Following Trump’s acknowledgment during an Axios interview published Sunday that he would consider a face-to-face with Maduro, the campaign of presumed Democratic presidential nominee Joe Biden is planning to publish ads online and on Spanish-language radio in the Miami market highlighting the president’s openness to meeting with a foreign leader whose reign has seen millions flee poverty-racked Venezuela.

Trump said on Twitter Monday that he would only meet with Maduro to facilitate a peaceful exit from the country. But with hundreds of thousands of Venezuelan exiles living in Florida, Biden’s campaign hopes to hurt Trump by promoting the Axios interview — during which Trump made lukewarm statements about Juan Guaidó, the Venezuelan national assembly leader whom the U.S. recognizes as Venezuela’s rightfully elected president.

“We’ve known for some time that Donald Trump is no friend to the Venezuelan people fighting for human rights and democracy in their country, and now there can be no doubt,” the Biden campaign said in a statement.

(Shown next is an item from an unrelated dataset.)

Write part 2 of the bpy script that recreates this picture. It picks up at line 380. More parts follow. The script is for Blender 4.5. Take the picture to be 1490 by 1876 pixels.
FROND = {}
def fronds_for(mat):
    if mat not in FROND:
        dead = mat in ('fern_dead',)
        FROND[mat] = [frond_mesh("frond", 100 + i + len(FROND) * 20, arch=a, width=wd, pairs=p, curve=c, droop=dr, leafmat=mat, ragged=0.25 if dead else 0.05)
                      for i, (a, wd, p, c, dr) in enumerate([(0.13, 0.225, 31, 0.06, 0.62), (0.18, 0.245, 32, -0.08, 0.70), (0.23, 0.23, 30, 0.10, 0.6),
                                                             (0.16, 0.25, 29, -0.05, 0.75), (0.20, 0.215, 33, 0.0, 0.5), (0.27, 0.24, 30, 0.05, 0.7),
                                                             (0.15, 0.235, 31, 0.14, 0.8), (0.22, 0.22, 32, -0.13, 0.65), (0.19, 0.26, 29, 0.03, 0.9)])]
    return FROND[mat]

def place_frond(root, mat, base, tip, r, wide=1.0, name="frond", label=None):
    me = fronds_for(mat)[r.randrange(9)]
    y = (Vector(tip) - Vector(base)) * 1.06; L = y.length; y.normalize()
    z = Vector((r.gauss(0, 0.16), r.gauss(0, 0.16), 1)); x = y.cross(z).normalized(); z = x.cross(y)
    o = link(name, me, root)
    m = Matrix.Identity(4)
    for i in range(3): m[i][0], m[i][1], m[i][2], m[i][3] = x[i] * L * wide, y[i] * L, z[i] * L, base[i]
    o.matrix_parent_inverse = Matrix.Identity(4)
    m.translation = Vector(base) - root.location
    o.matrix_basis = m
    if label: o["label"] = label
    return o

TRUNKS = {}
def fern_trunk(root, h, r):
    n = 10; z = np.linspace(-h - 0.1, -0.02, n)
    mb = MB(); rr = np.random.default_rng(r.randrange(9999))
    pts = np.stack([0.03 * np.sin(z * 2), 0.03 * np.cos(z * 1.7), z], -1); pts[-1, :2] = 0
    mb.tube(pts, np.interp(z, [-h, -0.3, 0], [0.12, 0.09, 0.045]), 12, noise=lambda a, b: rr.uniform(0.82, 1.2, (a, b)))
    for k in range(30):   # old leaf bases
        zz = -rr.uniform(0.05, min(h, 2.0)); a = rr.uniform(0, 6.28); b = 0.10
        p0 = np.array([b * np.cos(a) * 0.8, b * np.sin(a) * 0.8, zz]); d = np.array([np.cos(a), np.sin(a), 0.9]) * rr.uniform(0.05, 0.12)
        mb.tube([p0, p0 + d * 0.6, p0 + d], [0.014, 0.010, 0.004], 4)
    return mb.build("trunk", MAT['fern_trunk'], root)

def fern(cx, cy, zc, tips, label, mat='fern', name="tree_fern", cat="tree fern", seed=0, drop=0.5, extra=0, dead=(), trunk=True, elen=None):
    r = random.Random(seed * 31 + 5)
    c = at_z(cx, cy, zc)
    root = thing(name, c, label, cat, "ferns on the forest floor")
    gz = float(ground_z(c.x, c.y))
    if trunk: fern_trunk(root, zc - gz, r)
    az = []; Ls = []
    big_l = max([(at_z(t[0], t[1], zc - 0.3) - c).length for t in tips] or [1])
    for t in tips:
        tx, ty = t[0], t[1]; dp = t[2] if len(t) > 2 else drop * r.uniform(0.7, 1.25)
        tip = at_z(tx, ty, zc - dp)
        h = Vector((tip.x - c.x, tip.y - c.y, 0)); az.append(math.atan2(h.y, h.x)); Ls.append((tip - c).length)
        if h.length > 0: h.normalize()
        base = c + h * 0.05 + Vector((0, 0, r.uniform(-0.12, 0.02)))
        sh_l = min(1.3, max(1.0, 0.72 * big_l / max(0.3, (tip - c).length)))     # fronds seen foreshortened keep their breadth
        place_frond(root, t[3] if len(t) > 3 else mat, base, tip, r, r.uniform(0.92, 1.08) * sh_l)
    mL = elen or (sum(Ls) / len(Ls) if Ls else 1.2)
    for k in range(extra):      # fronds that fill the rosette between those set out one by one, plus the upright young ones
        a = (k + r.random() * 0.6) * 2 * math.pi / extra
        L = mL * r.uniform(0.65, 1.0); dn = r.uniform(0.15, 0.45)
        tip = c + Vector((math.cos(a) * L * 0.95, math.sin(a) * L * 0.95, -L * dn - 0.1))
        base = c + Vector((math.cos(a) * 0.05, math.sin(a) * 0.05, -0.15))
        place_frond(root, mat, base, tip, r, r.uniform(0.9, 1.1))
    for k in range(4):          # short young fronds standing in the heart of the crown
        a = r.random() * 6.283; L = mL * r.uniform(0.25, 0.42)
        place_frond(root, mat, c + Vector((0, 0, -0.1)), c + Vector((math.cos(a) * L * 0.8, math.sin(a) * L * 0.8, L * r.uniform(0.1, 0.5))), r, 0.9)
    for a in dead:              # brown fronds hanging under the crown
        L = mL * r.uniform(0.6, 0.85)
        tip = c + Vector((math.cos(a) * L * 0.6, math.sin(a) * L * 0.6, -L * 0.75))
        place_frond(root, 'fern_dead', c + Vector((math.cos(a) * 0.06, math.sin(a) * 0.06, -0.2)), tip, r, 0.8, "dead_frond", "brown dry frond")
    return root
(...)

“This is deeply personal to all those in South Florida who have fled to the United States from the brutal Maduro regime, and this November, Floridians are going to hold Trump accountable for his behavior toward the Venezuelan people and elect Joe Biden.”

Republicans continue to stand by Trump, arguing that the president has been much tougher on Venezuela and its most important ally — Cuba — than the Obama-Biden administration.

But the coming ad campaign is the latest evidence that Democrats believe Trump damaged his reelection hopes in must-win Florida with his comments. The Florida Democratic Party and Biden campaign have hosted and planned multiple calls with members of Congress and Venezuelan activists around Trump’s interest in a possible meeting with Maduro, and Democratic candidates in South Florida have begun to attack Republican opponents who have refrained from criticizing the president.

The Biden campaign said the ads will begin airing on the radio as early as midweek and will be placed on stations with high ratings among Venezuelan Americans and Cuban Americans. A Biden spokesman said the ads are part of a $15 million ad blitz announced last week that includes a five-week, seven-figure Hispanic voter media campaign in Florida and Arizona.

Following the initial publication of this article, Ali Pardo, deputy communications director for the Trump campaign, issued a statement to the Miami Herald criticizing Biden’s past interactions with Maduro and touting the U.S. Justice Department’s indictment of the Venezuelan leader and other current and former Venezuelan officials on narco-trafficking charges.

“If Joe Biden wants to make his Florida campaign about Venezuela, we would gladly welcome that debate,” she said.